Barton, E., & Weismantel, A. (2007). Creating collaborative technology-rich workspaces in an academic library. Reference Services Review, 35 (3), 395-404.

Borin, J. (2001). Training, supervising, and evaluating student information assistants. Reference Librarian, (72), 195-206.

Crockett, C., McDaniel, S., & Remy, M. (2002). Integrating services in the information commons: Toward a holistic library and computing environment. Library Administration & Management, 16 (4), 181-186.

Franks, J. A., & Tosko, M. P. (2007). Reference librarians speak for users: A learning commons concept that meets the needs of a diverse student body. Reference Librarian, 47 (97), 105-118.

Gardner, S. (2006). Tiered reference: The new landscape of the frontlines. Electronic Journal of Academic & Special Librarianship, 7 (3).

Gardner, S., & Eng, S. (2005). What students want: Generation Y and the changing function of the academic library. Portal: Libraries & the Academy, 5 (3), 405-420.

Henning, M. M. (2000). Expanding the role of the student desk assistant in the electronic environment.
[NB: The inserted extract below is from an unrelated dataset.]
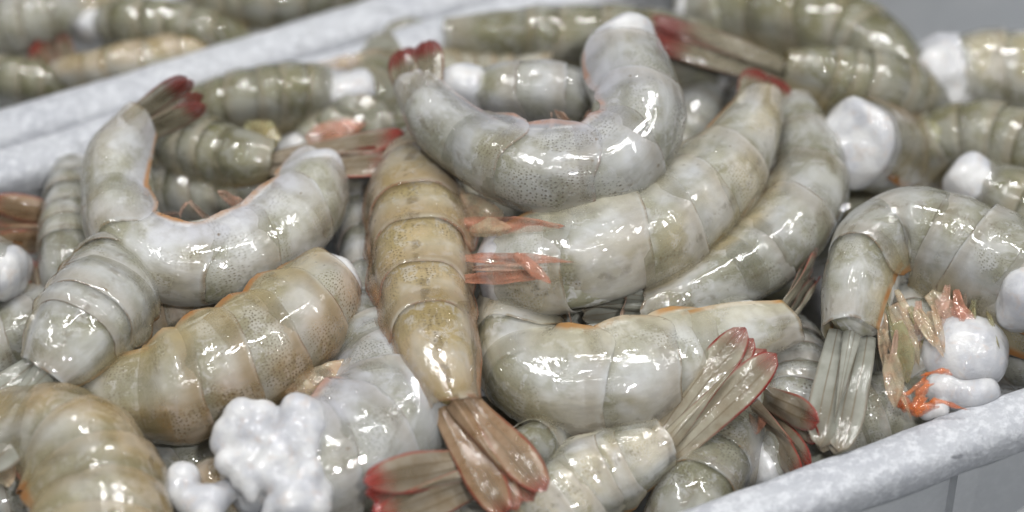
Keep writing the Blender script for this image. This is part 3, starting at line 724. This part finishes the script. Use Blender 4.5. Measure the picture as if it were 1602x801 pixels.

College & Undergraduate Libraries, 7 (1), 11-24.

Malenfant, C. (2006). The information commons as a collaborative workspace. Reference Services Review, 34 (2), 279-286.

Neuhaus, C. (2001) Flexibility and feedback: a new approach to ongoing training for reference student assistants. Reference Services Review, 29 (1), 53-64.

Samson, S., & Oelz, E. (2005). The academic library as a full-service information center. Journal of Academic Librarianship, 31 (4), 347-351.

Sweeney, R. T. (2005). Reinventing library buildings and services for the millennial generation. Library Administration & Management, 19 (4), 165-175.

Whitchurch, M. J., Belliston, C. J., & Baer, W. (2006). Information commons at Brigham Young University: Past, present, and future. Reference Services Review, 34 (2), 261-278.